Celtic Connections is a folk, world and roots music festival in Glasgow, taking place over a three week period in January and February in venues across the city. It always holds an extraordinary collection of artists, musicians and sessions, bringing a wide range of people together to make the city buzz with music. I was lucky enough to head up for the last weekend in the festival, attending a group of events called Lau-Land, held in the beautiful CCA venue.

It is difficult to encapsulate the sheer diversity of the festival, and the large number of different events. Across the afternoon, there was a panel discussion, gathering folk musicians Cormac Begley, Kris Drever, Martin Green, Siobhan Miller and Karine Polwart. After exchanging some tunes that had influenced them as children, they discussed the nature of folk music, the weight of its tradition and its importance in carrying local dialects, so that these ancient languages are not seen as “other” but are used freely and with confidence.
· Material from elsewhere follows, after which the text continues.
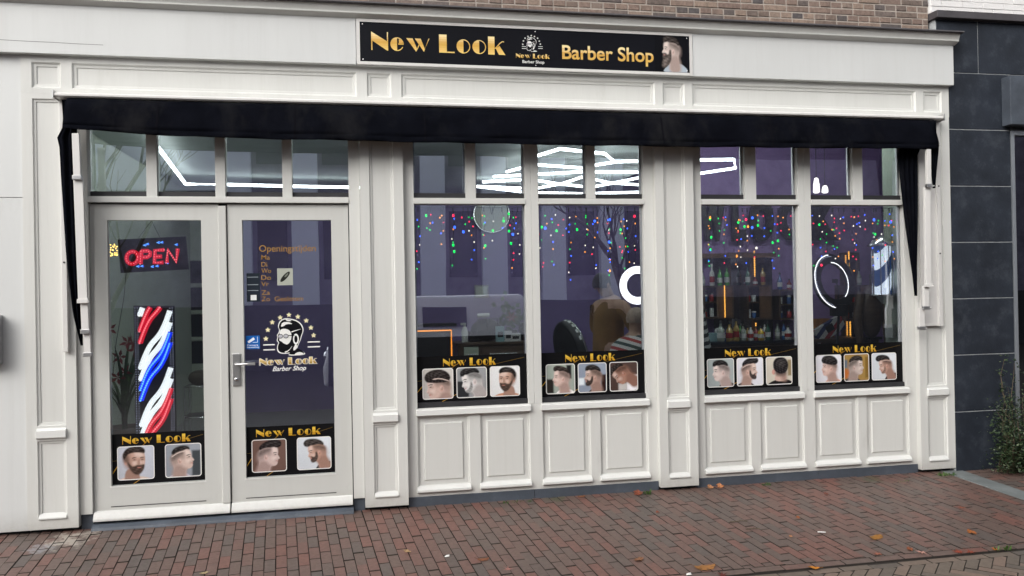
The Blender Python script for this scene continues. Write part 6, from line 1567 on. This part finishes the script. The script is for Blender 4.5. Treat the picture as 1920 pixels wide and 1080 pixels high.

Following this and their exploration of how they all came to folk under different circumstances, they then held a session in the bar next door. For those of you who don’t know, a folk session typically involves a group of musicians just exchanging tunes, learning them off one another as they play and improvising around it. While being packed into the back room of a bar like sardines, it was amazing to hear people openly exchange music as you would thoughts in a conversation. I reflected that this is something we sorely lack in England, we lack an open music community where anyone can play, and everyone is willing to listen, even the small children sat on their parent’s laps.
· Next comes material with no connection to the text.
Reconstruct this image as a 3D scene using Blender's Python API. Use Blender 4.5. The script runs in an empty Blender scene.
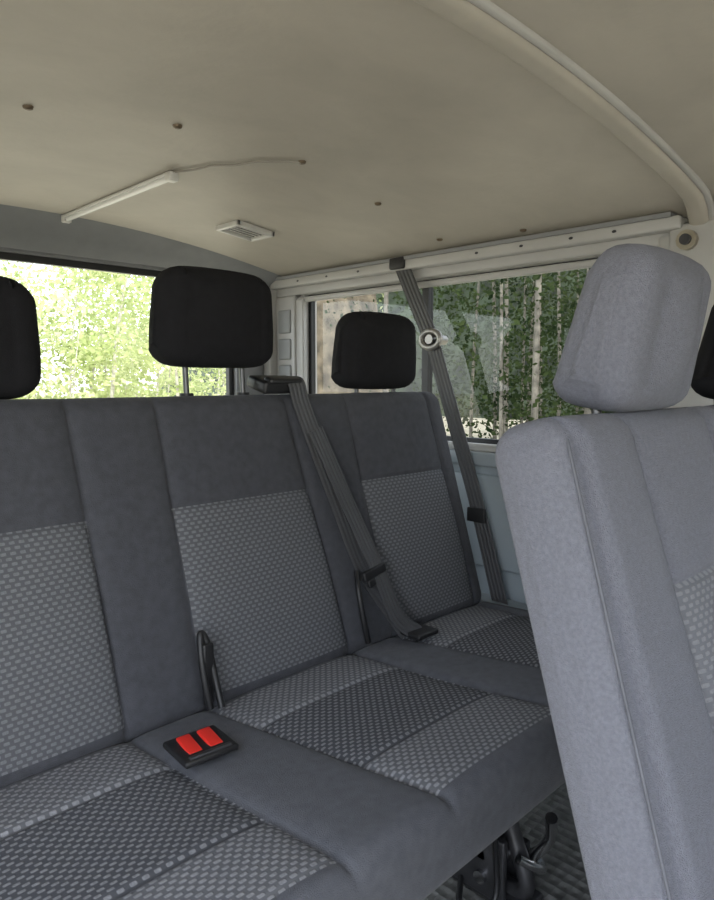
import bpy, bmesh, math, random
from mathutils import Vector, Matrix
random.seed(7)
H=1.04
scene=bpy.context.scene
try:
    scene.view_settings.view_transform='Standard'
except Exception: pass

# ---------------- materials ----------------
def mat(name, col, rough=.6, metal=0., var=.12, nscale=20, bump=0., bscale=200, spec=.5, coat=0., sheen=0.):
    m=bpy.data.materials.new(name); m.use_nodes=True
    nt=m.node_tree; N=nt.nodes; Lk=nt.links
    b=N['Principled BSDF']
    b.inputs['Roughness'].default_value=rough; b.inputs['Metallic'].default_value=metal
    b.inputs['Specular IOR Level'].default_value=spec
    if sheen: b.inputs['Sheen Weight'].default_value=sheen; b.inputs['Sheen Roughness'].default_value=.5
    if coat: b.inputs['Coat Weight'].default_value=coat
    tc=N.new('ShaderNodeTexCoord'); no=N.new('ShaderNodeTexNoise'); no.inputs['Scale'].default_value=nscale
    no.inputs['Detail'].default_value=5
    Lk.new(tc.outputs['Object'],no.inputs['Vector'])
    r=N.new('ShaderNodeValToRGB')
    r.color_ramp.elements[0].position=.3; r.color_ramp.elements[1].position=.7
    r.color_ramp.elements[0].color=(*[c*(1-var) for c in col],1)
    r.color_ramp.elements[1].color=(*[min(1,c*(1+var)) for c in col],1)
    Lk.new(no.outputs['Fac'],r.inputs['Fac']); Lk.new(r.outputs['Color'],b.inputs['Base Color'])
    if bump:
        n2=N.new('ShaderNodeTexNoise'); n2.inputs['Scale'].default_value=bscale; n2.inputs['Detail'].default_value=3
        Lk.new(tc.outputs['Object'],n2.inputs['Vector'])
        bp=N.new('ShaderNodeBump'); bp.inputs['Strength'].default_value=bump; bp.inputs['Distance'].default_value=.002
        Lk.new(n2.outputs['Fac'],bp.inputs['Height']); Lk.new(bp.outputs['Normal'],b.inputs['Normal'])
    return m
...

As the evening went on, the range of music increased, from The Whitburn Band, who played a spectacular brass-band rendition of Metropolis (1927), to The Pictish Trail who ended the night/very early morning with a DJ set. And there was everything in between, including an exert from Jaimini Jethwa’s play ‘The Last Queen of Scotland’ which had scored to success at last year’s Fringe in Edinburgh and gave a genuinely gutsy portrayal of her experiences as a Ugandan exile in Scottish society. There were some fantastic sets from Brighde Chaimeul, a Scottish Small Pipes player who won BBC Young Folk award in 2016 accompanied by Aidan O’Rourke, Sam Amidon, a talented singer-songwriter from Vermont, Kris Drever, Eamonn Coyne and Martin Green, just to name a few. Plus, there was an experimental live sound/video installation in the cinema, which was strangely fascinating but also brilliant.

Many brand Celtic Connections as a folk festival, but it is far more than that. It’s a cultural festival, celebrating an exceptional range of music, artistic talent and local venues. It’s the kind of warm environment which makes you glad to have stayed up until 3am dancing with groups of people you only know through their mutual love of the music that you’re dancing to.